Depending on the application, help desks and bug trackers have roughly 80% overlap in terms of basic functionality. However, that last 20% makes a big difference in determining whether they’re truly good at one or the other.

Individuals vs. Teams

Help desks are about supporting an individual. Whether that’s a question, a support request, or just comments, each support request stands alone. The individual’s request history may be relevant, but it’s still focused on the individual. As such, with a help desk, people’s visibility should be limited to only public issues or those that belong to them.

Bug and issue trackers are about multiple people collaborating on a shared goal. So, it’s important for everyone to have visibility into each other’s work loads. This is the single most important defining characteristic because it affects and informs all of the other design decisions.

Limitless vs. Discrete

With help desks, you can’t always predict who your users will be. For instance, if you sell software, you could have thousands or millions of users. As a result, you need to either accept anonymous or semi-anonymous requests or provide a means for users to register and create an account.

However, complete anonymity is a dangerous idea. A significant number of requests require additional details or clarification because very few people are thorough enough to submit all of the necessary information on the first request. If you can’t follow up with someone, you can’t get this information.

With a bug and issue tracker such as Sifter, there is a basic assumption that the people involved are on a well-defined team with a discrete number of team members. Under these circumstances, it is possible for each team member to have a manually-created account.

Since everyone in Sifter has their own account, the concept of accountability is baked deeply into Sifter. We’ve always felt that the best way for work to get done is for one person and one person only, the assignee, to be responsible for the solution while one person, the opener, is responsible for the problem, or, more accurately, facilitating the solution and providing the necessary information to the assignee.

With an anonymous request, there’s no way to follow up for that additional information. In fact, even if you think you’ve fixed the problem, you have no real way of knowing whether you did indeed fix the problem for that individual.

Open-Source

The exception to the rules is open-source software which needs and involves elements of both a help desk and a bug tracker. The participants are limitless and undefined, and everyone should have access to all of the issues. Similarly, there will be active participants who both discover and fix bugs, but there will also be people who are only interested in sharing their individual needs and are not necessarily interested in the project as a whole. These are subtle but important differences that complicate things for us. Ultimately, we’d like to support open source projects, but we have to focus first and foremost on our core goals.

Summary

We’d love for Sifter to work great as a help desk, bug and issue tracker, and open-source bug and issue tracker. It would obviously increase our potential customer-base, and what business wouldn’t want that? However, we also firmly believe that if you chase two rabbits, you won’t catch either.

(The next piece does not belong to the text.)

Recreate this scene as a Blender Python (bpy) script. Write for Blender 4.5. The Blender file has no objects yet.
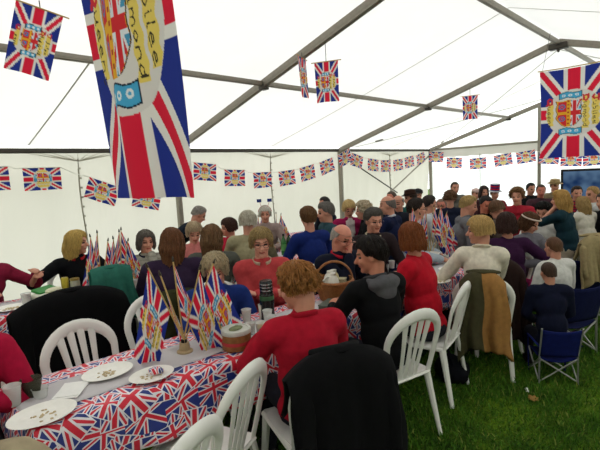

Our decision to make Sifter what it is wasn’t accidental or contrived. We built the tool that we always wished we had in order to work with clients. We understood that we couldn’t be everything to everybody, so we chose to focus on supporting a client/consultant or developer/stakeholder relationship for well-defined teams.

This isn’t to say that Sifter can’t be used as a help desk, but it’s definitely not designed to behave like one. Every decision about responsibility and workflow has been carefully considered and explored, and we’ve had to make some decisions that impede Sifter’s ability to work as a help desk in order to make sure that it really works at being a bug and issue tracker.